"A year after the Trump administration began the dismantlement of USAID, it is initiating a new round of significant cuts to foreign assistance. This time, programs that survived the initial purge precisely because they were judged to be lifesaving are slated for cancellation. According to an internal State Department email obtained by The Atlantic, the administration will soon end all of the humanitarian funding it is currently providing as part of a "responsible exit" from seven African nations, and redirect funding in nine others."
"The new email, sent on February 12 to officials in the State Department's Bureau of African Affairs, makes no such claims about the seven countries now losing all U.S. humanitarian aid: Burkina Faso, Cameroon, Malawi, Mali, Niger, Somalia, and Zimbabwe. Instead, according to the email, these projects are being canceled because "there is no strong nexus between the humanitarian response and U.S. national interests.""

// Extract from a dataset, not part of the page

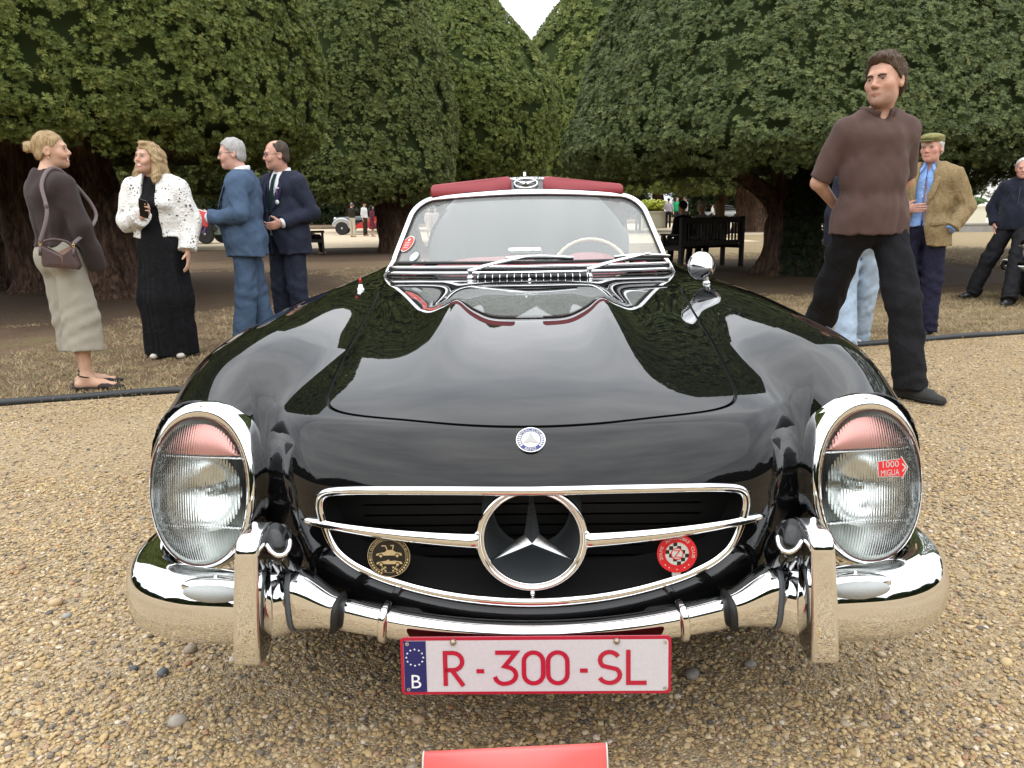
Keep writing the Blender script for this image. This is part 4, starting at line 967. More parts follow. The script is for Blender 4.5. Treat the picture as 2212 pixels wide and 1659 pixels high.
# ---- bumper
def sup(n=20, e=3.0): return [(np.sign(math.cos(t))*abs(math.cos(t))**(2/e), np.sign(math.sin(t))*abs(math.sin(t))**(2/e)) for t in np.linspace(0, 2*math.pi, n+1)[:-1]]
def bumper():
    SE = sup(24, 2.6)
    yb = lambda x: .030+.26*x*x
    xs = np.linspace(-.385, .385, 41); P = np.array([(x, yb(x), .315+.17*x*x) for x in xs])
    h = .026+.07*np.abs(xs)**2.2; mb = MB(); mb.tube(P, np.stack([np.full(41, .024), h], 1), prof=SE, up=(0, 0, 1)); mb.build('bumper_bar', CHROME, car)
    for s in (-1, 1):
        # the swelling piece between the joint and the rubber gasket
        xs = np.linspace(.395, .492, 14); t = (xs-.395)/.097; P = np.array([(s*x, yb(x)+.005*q, .342+.020*q) for x, q in zip(xs, t)])
        hh = .037+.028*(t*t*(3-2*t)); dd = .026+.020*t
        mb = MB(); mb.tube(P, np.stack([dd, hh], 1), prof=SE, up=(0, 0, 1)); mb.build('bumper_joint_piece', CHROME, car)
        mb = MB(); mb.tube([(s*.386, yb(.386), .341), (s*.3945, yb(.3945), .342)], (.029, .040), prof=SE, up=(0, 0, 1)); mb.build('joint_seal', RUBBER, car)
        mb = MB(); x = .492; mb.tube([(s*x, yb(x)+.005+.0475*a, .362+.0665*b) for a, b in sup(48, 2.6)], (.0055, .003), 8, closed=True); mb.build('gasket', mat('grey_rubber', (.09, .1, .11), .5), car)
        # clamp band
        mb = MB(); xs = np.linspace(.286, .306, 7); P = np.array([(s*x, yb(x), .315+.17*x*x) for x in xs]); q = np.array([.75, .95, 1, .98, 1, .95, .75])
        mb.tube(P, np.stack([.032*q, (.031+.05*.09+.006)*q], 1), prof=SE, up=(0, 0, 1)); mb.build('bumper_clamp', CHROME, car)
        # outer wing of the bumper
        pts = smooth_open([(.496, .100, .360), (.54, .098, .348), (.62, .098, .342), (.725, .120, .336), (.808, .165, .335), (.850, .245, .337), (.858, .340, .340), (.845, .430, .343), (.81, .50, .345)], 6); n = len(pts)
        t = np.linspace(0, 1, n); hh = np.interp(t, [0, .1, .25, .5, .75, .92, 1], [.062, .070, .076, .080, .078, .066, .03]); dd = np.interp(t, [0, .2, .5, .8, 1], [.045, .060, .062, .050, .02])
        P = pts.copy(); P[:, 0] *= s
        mb = MB(); mb.tube(P, np.stack([dd, hh], 1), prof=sup(28, 2.3), up=(0, 0, 1)); mb.build('bumper_end', CHROME, car)
        # parking lamp let into the top of the wing
        lamp = empty('parking_lamp'); lamp.parent = car
        c = np.array([s*.640, .064, .388]); R = np.array([[1, s*.10, 0], [-s*.10, 1, -.55], [0, .55, 1]]).T; R = np.linalg.qr(R)[0]; R = R*np.sign(np.diag(R))
        mb = MB(); mb.ball(c+np.array([0, .012, .008]), (.080, .030, .022), R=R, nu=24, nv=12); mb.build('lamp_bezel', CHROME, lamp)
        mb = MB(); mb.ball(c+np.array([0, -.004, .004]), (.068, .026, .020), R=R, nu=24, nv=12); mb.build('lamp_lens', mat('ribbed_grey_glass', (.34, .36, .35), .12, spec=.8, bump=.8, bscale=400, bdist=.002), lamp)
        mb = MB(); mb.ball(c+np.array([0, .010, .032]), .005); mb.build('lamp_screw', CHROME, lamp)
        # overrider
        ov = empty('overrider'); ov.parent = car
        side = arc(-.002, .512, .030, .034, 180, 80, 6)+[(.045, .548), (.078, .540), (.082, .512), (.060, .492), (.045, .44), (.044, .34), (.040, .292)]+arc(-.006, .300, .030, .022, -60, -170, 5)+[(-.036, .34), (-.037, .42)]
        bm = bmesh.new(); fr = [bm.verts.new((-1, y, z)) for y, z in side]; bk = [bm.verts.new((1, y, z)) for y, z in side]; n = len(side)
        bm.faces.new(fr); bm.faces.new(bk[::-1]); [bm.faces.new((fr[i], bk[i], bk[(i+1) % n], fr[(i+1) % n])) for i in range(n)]
        for v in bm.verts: k = (v.co.z-.285)/.265; v.co.x = s*(.552-.022*k) + v.co.x*(.027-.005*k)
        bmesh.ops.recalc_face_normals(bm, faces=bm.faces[:]); ed = [q for q in bm.edges if abs(q.calc_face_angle(0)) > .7]; bmesh.ops.bevel(bm, geom=ed, offset=.009, segments=4, affect='EDGES', profile=.6)
        bm.verts.index_update(); V = [v.co[:] for v in bm.verts]; F = [[v.index for v in q.verts] for q in bm.faces]; bm.free(); obj('overrider_blade', V, F, CHROME, ov)
        mb = MB(); mb.tube(smooth_open([(s*.500, .040, .512), (s*.497, .075, .475), (s*.500, .105, .445)], 5), (.030, .036), prof=sup(20, 2.5), up=(0, 1, 0.2)); mb.build('overrider_neck', PAINT, ov)
        d = np.array([-s*.35, -.62, .70]); d /= np.linalg.norm(d); cc = np.array([s*.490, .026, .522])
        Pn = Plane(cc, np.cross((0, 0, 1.), d), np.cross(d, np.cross((0, 0, 1.), d))); A = np.linspace(0, 2*math.pi, 33)[:-1]
        mb = MB(); A2 = np.linspace(math.pi*1.02, math.pi*1.98, 18); mb.tube(Pn(.022*np.cos(A2), .034*np.sin(A2)), [.001]+[.0045]*16+[.001], 8); mb.build('overrider_eye', CHROME, ov)
        mb = MB(); put_disc(mb, Pn, .0215, .001, 0, 32, sy=1.6, th=.03); mb.build('overrider_eye_plug', BLACK_E, ov)
    mb = MB(); mb.box((-.4, .07, .300), (.4, .12, .35)); mb.build('valance', DARK, car)
bumper()
# ---- number plate
def plate():
    P = Plane((0.004, -.008, .270), (1, 0, .003), (0, .10, 1)); np_ = empty('number_plate'); np_.parent = car
    np_['label'] = 'white number plate with red characters R-300-SL and a blue band with B'
    def rrect(w, h, r, n=5): return arc(w-r, h-r, r, r, 0, 90, n)+arc(-w+r, h-r, r, r, 90, 180, n)+arc(-w+r, -h+r, r, r, 180, 270, n)+arc(w-r, -h+r, r, r, 270, 360, n)
    W, H = .2625, .0585
    def plate_mat():
        m = mat('plate_white', (.52, .50, .51), .35, var=.06, vscale=160); return m
    b = MB(); o = np.array(rrect(W, H, .008)); V = np.concatenate([P(o[:, 0], o[:, 1])-P.n*.004, P(o[:, 0], o[:, 1])]); n = len(o)
    b.add(V, [tuple(range(n, 2*n)), tuple(range(n))[::-1]]+[(i, (i+1) % n, n+(i+1) % n, n+i) for i in range(n)], 0)
    put_poly(b, P, rrect(W-.006, H-.006, .006), .001, 1)
    b.build('plate_panel', [mat('plate_red', (.40, .008, .03), .4), plate_mat()], np_, smooth=False)
    b = MB(); put_poly(b, P, [(-W+.0065, -H+.0065), (-W+.050, -H+.0065), (-W+.050, H-.0065), (-W+.0065, H-.0065)], .0018, 0)
    for k in range(12):
        a = k*math.pi/6; cx, cy = -W+.028+.0165*math.cos(a), .019+.0165*math.sin(a)
        put_poly(b, P, [(cx+(.0026 if q % 2 == 0 else .0011)*math.sin(q*math.pi/5), cy+(.0026 if q % 2 == 0 else .0011)*math.cos(q*math.pi/5)) for q in range(10)], .0026, 1)
    put_text(b, P, 'B', .040, -W+.0285, -.044, .0026, 1)
    b.build('euro_band', [mat('plate_blue', (.012, .014, .10), .4), mat('plate_mark_white', (.72, .74, .76), .4)], np_, smooth=False)
    sw = .0088; ch = .072; y0 = -.040; h = ch-sw/2; l = sw/2; w = .040
    def G(x0, strokes):
        b = MB()
        for q, st in enumerate(strokes): stroke(b, P, [(x0+px, y0+py) for px, py in st], sw, .0022+.0003*q, 0)
        b.build('plate_character', mat('plate_red', (.40, .008, .03), .4), np_, smooth=False)
    G(-.180, [[(l, 0), (l, h), (w*.5, h)]+arc(w*.5, h-.0175, w*.44, .0175, 90, -90, 9)+[(l, h-.035)], [(w*.42, h-.035), (w*.98, 0)]])
    G(-.115, [[(0, .030), (.015, .030)]])
    G(-.078, [[(0, h), (w, h), (w*.45, h-.028)]+arc(w*.45, .0215, w*.55, .0175, 80, -85, 9)+arc(w*.42, .0235, w*.48, .0200, -100, -165, 4)])
    for x0 in (-.024, .023):
        G(x0, [arc(w/2, h-.0185, w/2-l*.3, .0185, 0, 180, 10)+arc(w/2, .0185+l, w/2-l*.3, .0185, 180, 360, 10)+[(w-l*.3, h-.0185)]])
    G(.086, [[(0, .030), (.015, .030)]])
    G(.124, [arc(w*.48, h-.0165, w*.46, .0165, 25, 225, 10)+arc(w*.48, .0165+l, w*.50, .0165, 45, -160, 11)])
    G(.175, [[(l, h+l), (l, l), (w, l)]])
    for x, y in ((-.159, H-.009), (.157, H-.009)): b = MB(); b.ball(P(x, y)+P.n*.002, .0065, nu=10, nv=6); b.build('plate_bolt', mat('dull_bolt', (.35, .30, .22), .4, metal=.7), np_)
    for x, y in ((-W+.014, H-.012), (-W+.014, -H+.012), (W-.012, H-.012), (W-.012, -H+.012)): b = MB(); put_ring(b, P, .0014, .0036, .003, 0, 14, x=x, y=y); b.build('plate_eyelet', CHROME2, np_)
plate()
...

The Trump administration is initiating a new round of cuts to foreign assistance and plans to cancel programs previously judged lifesaving. An internal State Department email indicates elimination of humanitarian funding as part of a "responsible exit" from seven African nations and redirection in nine others. Aid packages for Afghanistan and Yemen were already canceled over terrorism diversion claims. The seven nations losing all humanitarian aid are Burkina Faso, Cameroon, Malawi, Mali, Niger, Somalia, and Zimbabwe. The administration states there is no strong nexus between the humanitarian response and U.S. national interests. The State Department says funding will move to new mechanisms and health-financing agreements.